TORUN: BİRLEŞİK BİR MÜCADELE HATTINDA ÇALIŞMALARIN İÇİNDE OLACAĞIZ
Birleşik Devrimci Parti Genel Başkanı Elif Torun, "Herhangi bir coğrafyada eğer halklardan biri eziliyorsa, diğer halkların da mutlu ve özgür yaşaması mümkün değildir. Kürt özgürlük hareketinin bu konudaki kazançlarının işçi sınıfının da özgürleşmesi ve demokratikleşmesi açısından yararlı olacağı inancındayız. Kürt halkının ulusların kendi kaderlerini tayin hakkı çerçevesinde verdiği onurlu mücadelesinde ve bundan sonraki her mücadelede halklarımızla beraber birleşik bir mücadele hattında birleşip bu çalışmaların içinde olacağız. Onurlu halkların arasında gelişecek olan bu süreçte hepimizin yer alması da halkların tümünün özgürlüğü adına çok önemlidir" dedi.

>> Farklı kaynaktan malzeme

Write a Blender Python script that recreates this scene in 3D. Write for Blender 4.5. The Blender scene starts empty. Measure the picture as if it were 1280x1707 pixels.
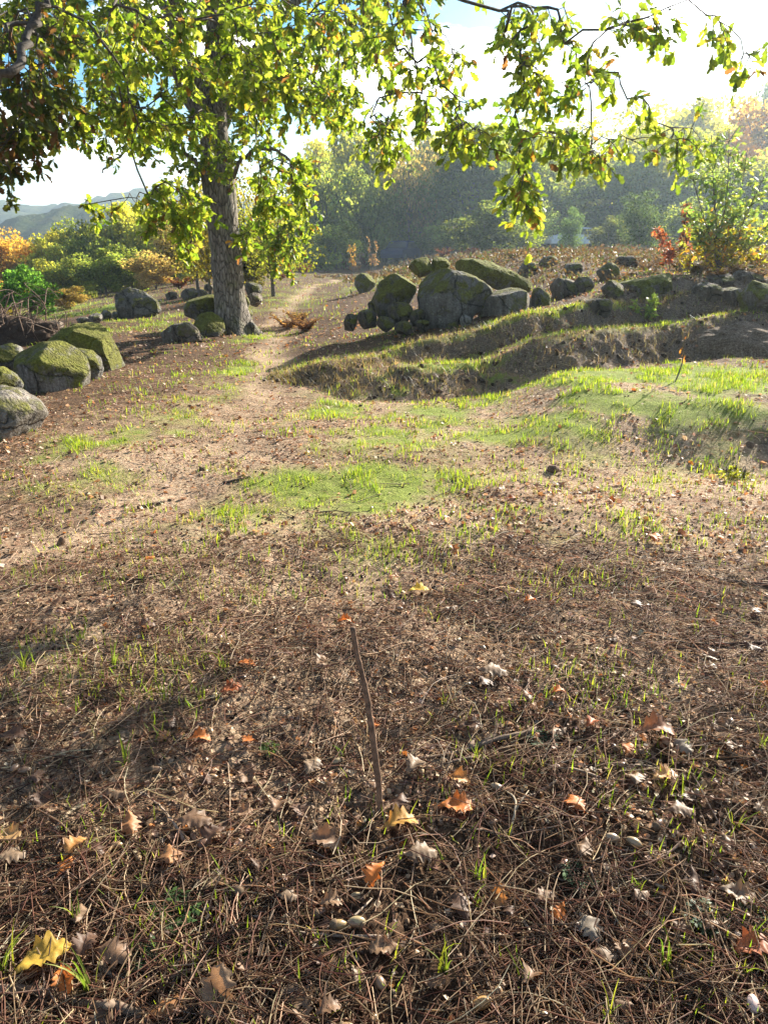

GÖÇER: BARIŞI BİRLİKTE YEŞERTELİM
Yeşil Sol Parti Eş Sözcüsü Didem Göçer ise şu ifadeleri kullandı: "Biz biliyoruz ki barış sürecinde kurulan masa ne güven ilişkisine ne de iyimser iyi niyet hesaplarına dayanır. Burada belirleyici olan halkın barışa olan ihtiyacı, gelecek güzel günlere olan özlemidir. Demokratik toplum isteğidir. Sonucun nasıl olacağı ise bizim, tüm ezilen halkların, kadınların, doğa savunucularının, emekçilerin ve sistemden acı çeken tüm bireylerin ellerindedir. Barış tohumu toprağa düşmüştür; onun filizlenmesini ve büyümesini sağlamak bizim elimizdedir. Çoklu krizle sarsılan dünyaya belki de barış umudu bizim elimizdeki bu küçük tohumdan çıkarak çoğalacaktır. Ortadoğu'ya belki de bu tohum umut olacaktır, tüm dünyaya ışık saçacaktır. Barışı birlikte yeşertelim."